Dans la chronique hebdomadaire du Timbuktu Institute en partenariat avec Medi1TV, Dr. Bakary Sambe appelle à une lecture africaine réaliste de ce conflit qui selon lui révèle que « la fragilité de la paix mondiale appelle à un changement de paradigme et impose un nouveau regard sur la notion de sécurité collective ».

 

Dr. Sambe, depuis le déclenchement de ce conflit russo-ukrainien, vous appelez constamment à une lecture africaine réaliste de la nouvelle géopolitique qui se dessine afin que, je vous cite, « le continent ne subisse pas ce nouveau grand jeu mais en devient un acteur à part entière ». Quelle est, en réalité, cette lecture africaine que vous préconisez ?

 

Vous savez, ceux qui analysent le conflit sous l’angle de la personnalité de Poutine dans son rapport avec l’Occident et les démocraties libérales, font fausse route. Il s’agit d’analyser tout simplement les stratégies des États dans leur volonté d’assurer leur survie. Ceux qui l’analysent sous le prisme du droit international sont aussi soit naïfs soit de mauvaise foi. Il est triste de le constater mais le droit international ne s’applique pas aux grandes puissances, c’est là d’ailleurs la principale raison du droit de veto. C’est d’offrir à certains États la possibilité de s’extraire du caractère impératif du droit international. L’OTAN est intervenue en Yougoslavie sans mandat de l’ONU et a poussé l’organisation à sortir une résolution pour légitimer a posteriori l’intervention. Ce qui se passe actuellement est ce qu’on appelle en théorie des Relations Internationales un dilemme de sécurité. Parce que l’inclusion de l’Ukraine dans l’Otan signifie pour la Russie une vulnérabilité, notamment en réduisant son accès à la Mer noire. C’est pour cette même raison que Poutine avait d’ailleurs annexé la Crimée. Les deux blocs vont multiplier les terrains d’affrontement. Et cette nouvelle situation doit alerter l’Afrique.

 

Donc, Bakary Sambe, si je vous comprends bien l’Afrique pourrait devenir un de ces terrains d’affrontement.

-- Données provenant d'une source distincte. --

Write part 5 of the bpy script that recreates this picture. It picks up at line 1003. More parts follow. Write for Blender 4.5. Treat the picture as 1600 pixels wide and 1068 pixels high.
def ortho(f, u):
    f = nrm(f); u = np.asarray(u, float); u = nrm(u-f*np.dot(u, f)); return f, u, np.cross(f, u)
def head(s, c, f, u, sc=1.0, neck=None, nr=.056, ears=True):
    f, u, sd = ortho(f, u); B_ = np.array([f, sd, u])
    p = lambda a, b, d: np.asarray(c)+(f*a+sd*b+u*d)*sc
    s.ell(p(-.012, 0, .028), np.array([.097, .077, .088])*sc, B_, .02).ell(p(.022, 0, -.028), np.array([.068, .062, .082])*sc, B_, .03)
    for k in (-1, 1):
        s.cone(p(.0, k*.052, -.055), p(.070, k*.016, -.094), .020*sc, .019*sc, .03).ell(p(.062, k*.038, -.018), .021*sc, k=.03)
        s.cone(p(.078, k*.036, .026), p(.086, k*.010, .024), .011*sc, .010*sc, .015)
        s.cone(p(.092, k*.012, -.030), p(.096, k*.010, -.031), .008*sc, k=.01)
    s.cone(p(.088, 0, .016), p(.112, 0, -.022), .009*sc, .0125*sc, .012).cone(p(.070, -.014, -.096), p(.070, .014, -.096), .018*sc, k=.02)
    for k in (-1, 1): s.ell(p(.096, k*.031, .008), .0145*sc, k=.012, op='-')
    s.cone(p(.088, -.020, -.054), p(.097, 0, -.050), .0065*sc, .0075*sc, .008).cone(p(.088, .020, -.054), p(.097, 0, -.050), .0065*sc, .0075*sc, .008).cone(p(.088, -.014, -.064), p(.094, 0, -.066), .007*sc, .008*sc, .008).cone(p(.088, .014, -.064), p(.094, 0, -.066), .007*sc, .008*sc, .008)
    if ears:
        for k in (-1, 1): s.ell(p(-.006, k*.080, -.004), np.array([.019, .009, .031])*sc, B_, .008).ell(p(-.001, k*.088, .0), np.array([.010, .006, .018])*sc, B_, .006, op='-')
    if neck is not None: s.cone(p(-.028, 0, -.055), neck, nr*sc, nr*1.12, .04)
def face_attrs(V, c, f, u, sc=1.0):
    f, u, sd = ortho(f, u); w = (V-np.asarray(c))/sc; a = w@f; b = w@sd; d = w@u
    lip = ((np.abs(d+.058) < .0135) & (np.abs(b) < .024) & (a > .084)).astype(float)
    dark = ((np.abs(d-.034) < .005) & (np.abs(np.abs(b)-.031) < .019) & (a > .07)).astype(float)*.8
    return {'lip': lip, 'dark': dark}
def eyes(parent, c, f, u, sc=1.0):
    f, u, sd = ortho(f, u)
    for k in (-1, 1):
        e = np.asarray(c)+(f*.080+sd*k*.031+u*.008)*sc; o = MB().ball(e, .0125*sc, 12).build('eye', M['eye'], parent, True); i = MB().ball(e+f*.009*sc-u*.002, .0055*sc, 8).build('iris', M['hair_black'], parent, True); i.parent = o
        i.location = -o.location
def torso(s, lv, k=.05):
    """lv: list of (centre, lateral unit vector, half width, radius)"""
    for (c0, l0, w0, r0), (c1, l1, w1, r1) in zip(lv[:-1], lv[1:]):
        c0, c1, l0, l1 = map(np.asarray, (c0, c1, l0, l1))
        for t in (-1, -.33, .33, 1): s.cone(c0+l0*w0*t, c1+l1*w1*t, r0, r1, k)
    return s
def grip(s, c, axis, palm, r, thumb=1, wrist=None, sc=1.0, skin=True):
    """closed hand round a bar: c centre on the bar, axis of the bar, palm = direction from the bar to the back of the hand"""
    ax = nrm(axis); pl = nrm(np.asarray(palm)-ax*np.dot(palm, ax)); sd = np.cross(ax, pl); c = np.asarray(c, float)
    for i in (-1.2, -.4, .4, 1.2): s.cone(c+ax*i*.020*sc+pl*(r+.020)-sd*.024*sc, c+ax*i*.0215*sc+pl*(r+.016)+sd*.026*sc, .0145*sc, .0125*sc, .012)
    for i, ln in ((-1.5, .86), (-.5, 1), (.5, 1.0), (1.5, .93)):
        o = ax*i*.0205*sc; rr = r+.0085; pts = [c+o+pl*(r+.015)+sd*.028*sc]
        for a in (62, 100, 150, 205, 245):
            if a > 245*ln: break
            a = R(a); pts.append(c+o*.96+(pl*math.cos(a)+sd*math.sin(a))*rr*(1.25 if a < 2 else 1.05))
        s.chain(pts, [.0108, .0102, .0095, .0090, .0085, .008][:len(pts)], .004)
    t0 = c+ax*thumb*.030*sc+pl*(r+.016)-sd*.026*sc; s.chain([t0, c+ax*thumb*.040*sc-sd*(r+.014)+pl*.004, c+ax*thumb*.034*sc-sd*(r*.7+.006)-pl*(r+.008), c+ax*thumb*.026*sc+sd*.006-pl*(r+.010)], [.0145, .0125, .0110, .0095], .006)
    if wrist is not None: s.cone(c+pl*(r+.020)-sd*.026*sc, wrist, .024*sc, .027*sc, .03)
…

Quels sont les éléments qui vous poussent vers cette analyse ?

 

Cet affrontement par pays interposés a beaucoup marqué l’ordre international ces dernières années et nous a installé dans ce que je pourrais appeler une « paix chaude » c’est à dire une paix sous laquelle bouillonne des antagonismes que l’on essaie de régler par des conflits par procuration. La Syrie est l’exemple parfait, et même le Mali se dirigerait vers ce sens-là. c’est donc dire que pour avoir la paix, celui qui a le moindre coût à payer doit faire le plus de concession. Il ne faut pas l’oublier, les deux camps que nous avons en face , se sont affrontés indirectement en essayant de dérouler une stratégie de « regime change » c’est-à-dire en appuyant leurs alliés locaux pour qu’ils aient le pouvoir. Aujourd’hui, nous sommes en plein dans la configuration qui nous permet de convoquer la notion de off-shore balancing qui est le mécanisme par lequel les grandes puissances classiques s’assurent que le basculement stratégique du continent, qui, aujourd’hui, peut changer la configuration des puissances sur la scène internationale, ne se fera pas à leur dépens ou même mieux se fera à leur avantage. Nous l’avons, récemment, vu avec le discours tenu par le Président Macky Sall devant Vladimir Poutine expliquant que le continent ne votait plus sur injonction ou par simple alignement. Cet acte posé montre que la voix de l’Afrique pourrait être désormais plus audible

 

Est-ce donc la fin du paradigme de la domination ou le début de l’ère d’une renégociation des rapports de force dans un nouveau contexte international que vous semblez décrire comme pouvant ouvrir de nouvelles perspectives pour notre continent ?

 

Oui, absolument, Aujourd’hui, la situation a changé et l’Afrique, si seulement son leadership politique en devenait conscient, devrait mieux tirer son épingle de ce nouveau grand jeu. Pour trois raisons au moins : D’abord, nous sommes dans un monde divisé dans lequel les alignements sont à la fois multiples et diffus. Ensuite, nous sommes dans un monde ou la distribution de la puissance est très fragmentée avec l’effet combiné de puissances classiques qui déclinent, de puissances émergentes qui montent, et d’une multitude d’Etats qui réclament le statut de middle power. Enfin, et c’est cela le déclic, nous sommes dans le contexte d’une Afrique qui par le double effet d’une élite de plus en plus décomplexée et d’une population plus exigeante, cherche à mieux tirer son épingle dans le jeu des relations internationales. Dans ce contexte qui, pour une fois, peut nous être très profitable, l’Afrique passe, du moins dans les perceptions, d’une zone acquise, de simple variable d’ajustement, à une zone plus confortable et avantageuse dans laquelle son influence et son poids pourraient décider de la balance du pouvoir à l’échelle internationale.